Nigeria’s currency, the naira, experienced a significant depreciation, losing N90.43 of its value against the U.S. dollar within the past week, despite a rise in liquidity in the official foreign exchange (FX) market.
By the close of trading on Friday, the dollar was quoted at N1,631.21, marking a 5.54 percent drop from the previous week’s rate of N1,540.78 at the Nigerian Autonomous Foreign Exchange Market (NAFEM), according to data from FMDQ Securities Exchange Limited.
However, on a daily basis, the naira showed signs of recovery, appreciating by 1.72 percent, or N28.05, as the dollar dropped from N1,659.26 on Thursday to N1,631.21 by Friday.
In the parallel, or black market, the naira strengthened against the dollar on a week-on-week basis, gaining 1.92 percent, or N32. It closed at N1,665 per dollar on Friday, compared to N1,697 the previous week. Daily trading on the black market showed the naira holding steady at N1,665.
During the week, dollar supply surged by 14.63 percent, amounting to an increase of $133.66 million. The total volume of dollars supplied by willing buyers and sellers rose to $1.05 billion over four trading days, up from $913.40 million in the previous week.
In response to market volatility, the Central Bank of Nigeria (CBN) introduced a new Electronic Foreign Exchange Matching System (EFEMS) on Thursday.
The system is designed for authorized dealers in the Nigerian Foreign Exchange Market (NFEM) and is expected to become fully operational by December 1, 2024, following a two-week test phase in November.
In addition, the CBN disclosed on Friday that it had sold a total of $543.5 million to authorized dealer banks in the Nigerian Foreign Exchange Market between September 6 and September 30, 2024.
This move, conducted over 11 trading days, was aimed at stabilizing the market and addressing the rising demand for foreign exchange, particularly for commodity imports.
The sales were facilitated through two-way quotes, with exchange rates ranging from N1,530 to N1,605 per dollar, depending on the transaction day.
The largest sale occurred on September 26, 2024, when $80 million was sold at rates between N1,570 and N1,580 per dollar.
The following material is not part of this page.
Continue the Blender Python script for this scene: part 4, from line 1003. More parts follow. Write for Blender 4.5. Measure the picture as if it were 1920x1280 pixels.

These transactions were set on a T+2 value date, meaning settlement occurred two days after the trade.
Omolara O. Duke, Director of the CBN’s Financial Markets Department, emphasized the importance of these interventions in ensuring market stability.
“The CBN will continue to facilitate the supply of FX into the Nigerian foreign exchange market to ensure market stability and meet the country’s foreign exchange needs,” Duke said.
The CBN’s intervention aims to mitigate market volatility and support the naira as Nigeria grapples with economic pressures and heightened demand for foreign exchange.